「アジアハイウェイ−ビルマ/タイ・ルートを行く(その2)」

 一向に進まない国内の民主化のため、米国や欧州はビルマに厳しい経済制裁を課している。一時期、ビルマを域内に取り込んだASEAN(東南アジア諸国連合)加盟国は、制裁による対決から対話による民主化移行を支援した。しかし、1997年のアジアの経済危機以降、その対話の裏付けとなる経済支援を再開することができていない。政治的・経済的に苦境に陥っているビルマは、中国に接近。経済援助を受ける見返りに、中国雲南省とビルマを南北に貫くイラワジ川の浚渫工事を中国に依頼。中国はインド洋への出口としてビルマを利用できるのだ。

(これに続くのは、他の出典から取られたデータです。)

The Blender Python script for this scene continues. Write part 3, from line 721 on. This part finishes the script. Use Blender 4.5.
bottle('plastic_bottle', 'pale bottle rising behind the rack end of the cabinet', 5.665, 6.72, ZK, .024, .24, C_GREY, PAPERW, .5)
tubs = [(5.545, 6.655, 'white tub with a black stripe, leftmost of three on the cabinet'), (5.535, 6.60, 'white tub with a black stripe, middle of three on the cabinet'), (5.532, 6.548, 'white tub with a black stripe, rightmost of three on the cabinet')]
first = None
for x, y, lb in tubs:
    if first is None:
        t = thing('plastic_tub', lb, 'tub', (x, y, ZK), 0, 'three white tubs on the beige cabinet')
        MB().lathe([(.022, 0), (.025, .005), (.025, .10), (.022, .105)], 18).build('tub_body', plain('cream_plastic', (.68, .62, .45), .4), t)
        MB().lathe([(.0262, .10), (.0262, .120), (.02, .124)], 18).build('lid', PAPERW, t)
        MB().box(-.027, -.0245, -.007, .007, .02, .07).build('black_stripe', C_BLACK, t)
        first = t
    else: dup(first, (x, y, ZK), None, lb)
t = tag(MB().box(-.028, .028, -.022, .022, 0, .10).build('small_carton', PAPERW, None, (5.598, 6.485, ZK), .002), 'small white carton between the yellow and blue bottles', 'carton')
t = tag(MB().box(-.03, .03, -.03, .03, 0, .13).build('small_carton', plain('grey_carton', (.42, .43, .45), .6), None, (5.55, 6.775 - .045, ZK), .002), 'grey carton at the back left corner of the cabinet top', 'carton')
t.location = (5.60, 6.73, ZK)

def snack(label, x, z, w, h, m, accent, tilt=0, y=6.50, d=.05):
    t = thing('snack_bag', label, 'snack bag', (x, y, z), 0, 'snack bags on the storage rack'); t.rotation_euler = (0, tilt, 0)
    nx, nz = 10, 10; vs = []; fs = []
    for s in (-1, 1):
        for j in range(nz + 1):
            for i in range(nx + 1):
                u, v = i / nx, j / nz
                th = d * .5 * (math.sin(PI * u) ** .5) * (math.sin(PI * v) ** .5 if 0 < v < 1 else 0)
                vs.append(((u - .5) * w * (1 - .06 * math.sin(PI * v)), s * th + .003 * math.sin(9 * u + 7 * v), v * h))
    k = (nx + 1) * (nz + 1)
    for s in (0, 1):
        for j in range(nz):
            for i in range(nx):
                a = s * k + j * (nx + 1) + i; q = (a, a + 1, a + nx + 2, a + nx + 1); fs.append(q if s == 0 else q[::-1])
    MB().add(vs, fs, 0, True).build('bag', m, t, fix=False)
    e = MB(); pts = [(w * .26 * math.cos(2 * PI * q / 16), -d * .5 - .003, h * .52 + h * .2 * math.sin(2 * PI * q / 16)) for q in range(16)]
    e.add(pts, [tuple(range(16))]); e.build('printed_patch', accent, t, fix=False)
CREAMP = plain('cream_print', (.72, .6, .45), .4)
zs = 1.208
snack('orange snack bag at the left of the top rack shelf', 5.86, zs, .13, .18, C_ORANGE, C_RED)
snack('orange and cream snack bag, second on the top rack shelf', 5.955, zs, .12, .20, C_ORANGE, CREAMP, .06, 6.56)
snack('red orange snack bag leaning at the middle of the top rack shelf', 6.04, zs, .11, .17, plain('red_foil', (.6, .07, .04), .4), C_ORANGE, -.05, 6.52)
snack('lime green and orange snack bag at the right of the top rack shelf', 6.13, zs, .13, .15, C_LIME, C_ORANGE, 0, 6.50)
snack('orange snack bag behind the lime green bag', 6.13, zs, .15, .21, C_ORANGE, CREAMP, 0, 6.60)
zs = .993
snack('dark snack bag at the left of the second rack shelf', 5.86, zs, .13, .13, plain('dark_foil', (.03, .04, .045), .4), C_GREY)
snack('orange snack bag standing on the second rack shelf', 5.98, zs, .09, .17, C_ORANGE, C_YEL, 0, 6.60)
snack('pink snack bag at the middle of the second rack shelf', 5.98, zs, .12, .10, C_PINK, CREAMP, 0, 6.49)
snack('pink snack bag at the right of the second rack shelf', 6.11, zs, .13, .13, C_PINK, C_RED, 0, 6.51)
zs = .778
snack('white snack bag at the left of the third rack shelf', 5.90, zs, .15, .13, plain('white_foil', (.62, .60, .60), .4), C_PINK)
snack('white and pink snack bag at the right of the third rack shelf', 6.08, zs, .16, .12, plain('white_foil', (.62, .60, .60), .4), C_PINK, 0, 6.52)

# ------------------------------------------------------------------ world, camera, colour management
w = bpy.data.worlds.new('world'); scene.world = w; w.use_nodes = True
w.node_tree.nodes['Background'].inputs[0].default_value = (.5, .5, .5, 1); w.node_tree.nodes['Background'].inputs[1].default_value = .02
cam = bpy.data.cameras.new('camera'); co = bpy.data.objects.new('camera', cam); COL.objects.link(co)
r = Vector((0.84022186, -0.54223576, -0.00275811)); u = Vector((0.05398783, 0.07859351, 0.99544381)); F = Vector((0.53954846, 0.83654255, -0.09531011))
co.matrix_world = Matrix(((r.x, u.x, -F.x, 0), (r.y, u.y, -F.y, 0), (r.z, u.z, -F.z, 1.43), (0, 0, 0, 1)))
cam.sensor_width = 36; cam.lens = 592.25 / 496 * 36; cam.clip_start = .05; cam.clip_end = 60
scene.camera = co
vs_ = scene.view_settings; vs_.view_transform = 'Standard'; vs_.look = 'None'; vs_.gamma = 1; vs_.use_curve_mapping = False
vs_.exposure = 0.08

  一方、インドやアセアン諸国は、中国の南下を恐れる。ビルマの民主化運動家に同情的な政策をとっていたインドは、SPDCと関係を回復させた。また、インドとタイは、「対中国」で結ばれる。ビルマを南北に走るイラワジ川を切断するために、東西を結ぶ「アジアハイウェイ」を政治的に利用したいのだ。2003年10月、タイ資本によって、ビルマ側カレン州内の道路整備が始まった。タイの首都バンコクとビルマの首都ヤンゴンを10数時間で結ぶ道路を目指している。

 

 これまでのタイ政府は、ビルマ軍と直接対峙するのを怖れ、緩衝装置として、国境地帯でのKNUの活動を見逃してきた。だが、両国が経済的に直接的に結ばれた今、SPDCと和平交渉に応じるようKNUに圧力をかけている。

  交通の要所であるカレン州は、長年の紛争のおかげで鉱物資源も手つかずのまま。キンニュン失脚後、建設が中断されていた「アジアハイウェイ」整備が再開された。「アジアハイウェイ」という経済的な大動脈の完成が、カレン州内の紛争に終止符を打つ可能性が出てきた。ビルマとタイ国境では、利権が渦巻く。

 
タイや中国などの隣国、あるいは外国企業は、ビルマの民主化やカレン人の生活向上のために資本投資をするわけではない。このままだと、SPDCによるカレン人への強制労働は続き、60万人に及ぶ国内避難民は忘れられたままになる可能性が大きい。